«Diversità non significa solo avere un certo numero di donne nei board, ma significa inclusione. Occorre cercare di rispondere alla domanda: Cosa è giusto per la società?» Così Morten Huse, professore emerito della BI Norwegian Business School, guru delle quote rosa in Norvegia e curatore assieme a Sabina Tasheva del volume Diversity and Corporate Governance, si è espresso nel corso dell’evento promosso da Marina Brogi, ordinario di economia degli intermediari finanziari alla Sapienza di Rom,a e Cristina Rossello, deputato, sul tema "Ricerca a servizio della società: Corporate Governance e Diversity”.
Anche la Commissione Europea ha dichiarato che le donne in posizioni apicali sono ancora troppo poche. Meno di un terzo dei componenti dei consigli di amministrazione delle società di maggiori dimensioni sono donne, sebbene esse rappresentino il 60% dei laureati. L’Ue introdurrà nuove regole per migliorare il bilanciamento tra i generi nei cda, con l’obiettivo ultimo di consentire alle donne di riuscire a rompere il soffitto di cristallo. Entro giugno 2026 le grandi società quotate dell’Ue dovranno avere un 40% di consiglieri donne rispetto ai non esecutivi, o un terzo di tutti gli amministratori.

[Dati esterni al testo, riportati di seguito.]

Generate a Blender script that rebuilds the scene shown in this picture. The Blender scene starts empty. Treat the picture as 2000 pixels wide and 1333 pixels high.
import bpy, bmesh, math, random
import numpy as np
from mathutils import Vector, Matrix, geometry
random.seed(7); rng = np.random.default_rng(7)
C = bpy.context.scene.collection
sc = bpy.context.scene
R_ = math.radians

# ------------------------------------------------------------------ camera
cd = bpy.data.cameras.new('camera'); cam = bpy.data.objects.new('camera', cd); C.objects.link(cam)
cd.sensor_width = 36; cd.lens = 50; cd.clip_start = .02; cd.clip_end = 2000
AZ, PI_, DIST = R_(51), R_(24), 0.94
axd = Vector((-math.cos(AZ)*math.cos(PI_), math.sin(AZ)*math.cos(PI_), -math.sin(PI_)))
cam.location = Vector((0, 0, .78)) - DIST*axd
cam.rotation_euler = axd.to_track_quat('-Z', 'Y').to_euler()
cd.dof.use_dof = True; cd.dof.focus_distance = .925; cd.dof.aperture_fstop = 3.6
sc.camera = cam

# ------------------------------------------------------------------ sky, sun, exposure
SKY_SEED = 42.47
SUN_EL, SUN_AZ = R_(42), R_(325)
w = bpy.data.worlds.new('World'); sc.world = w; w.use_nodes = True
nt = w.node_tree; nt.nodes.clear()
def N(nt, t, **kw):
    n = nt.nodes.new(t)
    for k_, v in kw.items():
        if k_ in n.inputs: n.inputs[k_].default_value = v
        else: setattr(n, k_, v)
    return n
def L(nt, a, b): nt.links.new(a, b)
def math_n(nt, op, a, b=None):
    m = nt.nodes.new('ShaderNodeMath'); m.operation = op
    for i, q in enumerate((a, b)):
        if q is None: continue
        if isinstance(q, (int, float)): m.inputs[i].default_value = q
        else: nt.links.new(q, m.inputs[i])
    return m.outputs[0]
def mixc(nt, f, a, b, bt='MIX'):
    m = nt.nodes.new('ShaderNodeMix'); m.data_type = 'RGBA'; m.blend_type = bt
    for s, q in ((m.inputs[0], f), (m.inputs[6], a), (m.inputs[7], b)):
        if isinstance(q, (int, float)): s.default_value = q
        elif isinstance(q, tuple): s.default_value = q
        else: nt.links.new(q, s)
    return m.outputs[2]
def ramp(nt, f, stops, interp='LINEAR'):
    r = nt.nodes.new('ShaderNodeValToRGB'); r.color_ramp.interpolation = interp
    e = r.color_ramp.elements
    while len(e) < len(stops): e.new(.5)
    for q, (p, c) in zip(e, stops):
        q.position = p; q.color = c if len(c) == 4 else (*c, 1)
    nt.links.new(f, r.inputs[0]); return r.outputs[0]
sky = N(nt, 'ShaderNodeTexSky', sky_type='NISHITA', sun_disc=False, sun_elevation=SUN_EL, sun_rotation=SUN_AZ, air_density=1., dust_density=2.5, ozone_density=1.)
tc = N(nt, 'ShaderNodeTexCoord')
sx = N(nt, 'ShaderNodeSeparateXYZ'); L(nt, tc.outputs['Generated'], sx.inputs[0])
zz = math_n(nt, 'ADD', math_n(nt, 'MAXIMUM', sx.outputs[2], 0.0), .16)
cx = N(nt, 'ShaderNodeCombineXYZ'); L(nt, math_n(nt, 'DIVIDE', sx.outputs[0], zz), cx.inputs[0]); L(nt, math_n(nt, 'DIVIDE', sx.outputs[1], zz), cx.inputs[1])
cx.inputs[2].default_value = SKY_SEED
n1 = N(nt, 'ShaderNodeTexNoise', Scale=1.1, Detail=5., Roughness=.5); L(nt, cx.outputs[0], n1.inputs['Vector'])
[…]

Ma i dati Ue dimostrano che l’Italia – come pure la Francia – sia già pienamente conforme rispetto ai target, grazie all’introduzione nel 2012 e la successiva proroga nel 2019 della Legge Golfo-Mosca mentre i meccanismi di soft law introdotti in paesi si sono rivelati meno efficaci. Huse ha ricordato che anche in Norvegia la legge sulle quote è stata introdotta dopo che altre misure, meno cogenti, erano risultate inefficaci e come anche in Italia la presenza di donne nei Cda delle quotate prima della legge Golfo-Mosca fosse pari al 6,8%. Riguardo a eguaglianza ed equità ha aggiunto «Le quote di genere sono uno strumento per il cambiamento, ma non è ancora abbastanza». «Serve tempo affinché il mutamento possa arrivare anche alle posizioni manageriali ed esecutive e proprio per questo sono importanti gli esempi, i role model» ha sottolineato Brogi.
Giudizio positivo sulla Legge Golfo-Mosca dal mondo delle imprese: Maria Laura Garofalo, ad di Garofalo Health Care, una delle poche ad di aziende quotate, ha sottolineato che lo sforzo del collocamento in borsa, i vincoli e i costi conseguenti alla quotazione sono nel loro caso più che compensati dai vantaggi in termini di supporto allo sviluppo. Guido Ottolenghi, ad di Pir, azienda familiare non quotata, ha evidenziato che anche per le aziende familiari è stata uno sprone per la valorizzazione dei talenti femminili. Rossello ha concluso ricordando i benefici della Legge Golfo-Mosca: l’innalzamento del livello di formazione degli amministratori e la riduzione nell’età media.
In Italia esistono tuttavia altri ambiti professionali in cui le donne in posizioni apicali sono ancora una minoranza: uno di questi à l’università, come esemplificato da Donatella Strangio, ordinario della Sapienza, così come l’imprenditoria, come sottolineato da Francesco Perrini, ordinario Bocconi.